Photoshop has a problem calculating free space if there is a terabyte or more available on a drive. If your home directories are on a network mount with more than a terabyte of free space, you might have trouble launching photoshop.
A default configuration has the 'C' drive mapped to 'fake_windows' (which cxoffice will look for in your '~/.cxoffice/dotwine' dir). Photoshop's scratch disk will default to using the 'C' drive. Therefore, if your home directory sits on a volume with more than a terabyte of free space, Photoshop won't be able to write to it's scratch disk.

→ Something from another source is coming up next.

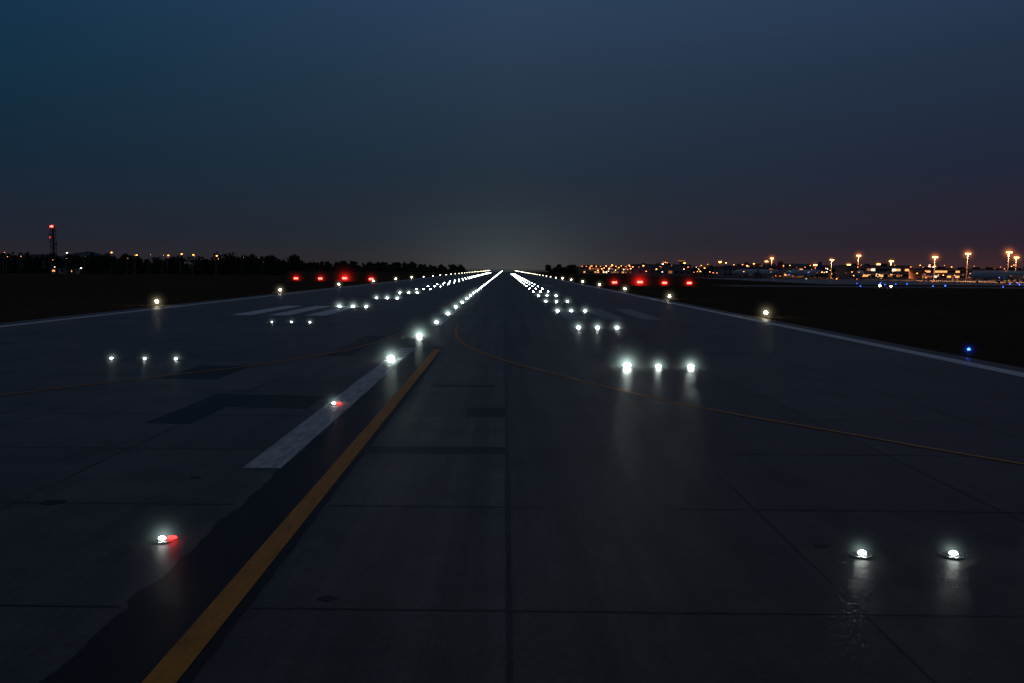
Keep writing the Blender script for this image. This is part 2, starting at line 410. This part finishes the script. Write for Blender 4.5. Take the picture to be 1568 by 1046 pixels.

What I did was create a new drive in the config file (drive 'S' for 'scratch) and mapped it to the path "/tmp". I started photoshop as local user, then changed the scratch disk setting to point to the 'S' drive. Then I copied the "fake_windows/Windows/Application Data/Adobe/Photoshop/7.0/Adobe Photoshop 7.0 Settings/Adobe Photoshop 7.0 Prefs.psp" file to my network user's directory, overwriting the default. If you have a multi-user set up, you can just configure the Photoshop settings as the root user, and then use the 'cxoffice/bin/buildrpm' script to make an rpm file of the whole thing.
If your home directories are on a samba mount, the fix is easy. Just put the following line in the [global] section of your smb.conf:
max disk size = 990000
This will trick the "windows" clients into seeing less than a terabyte of free space.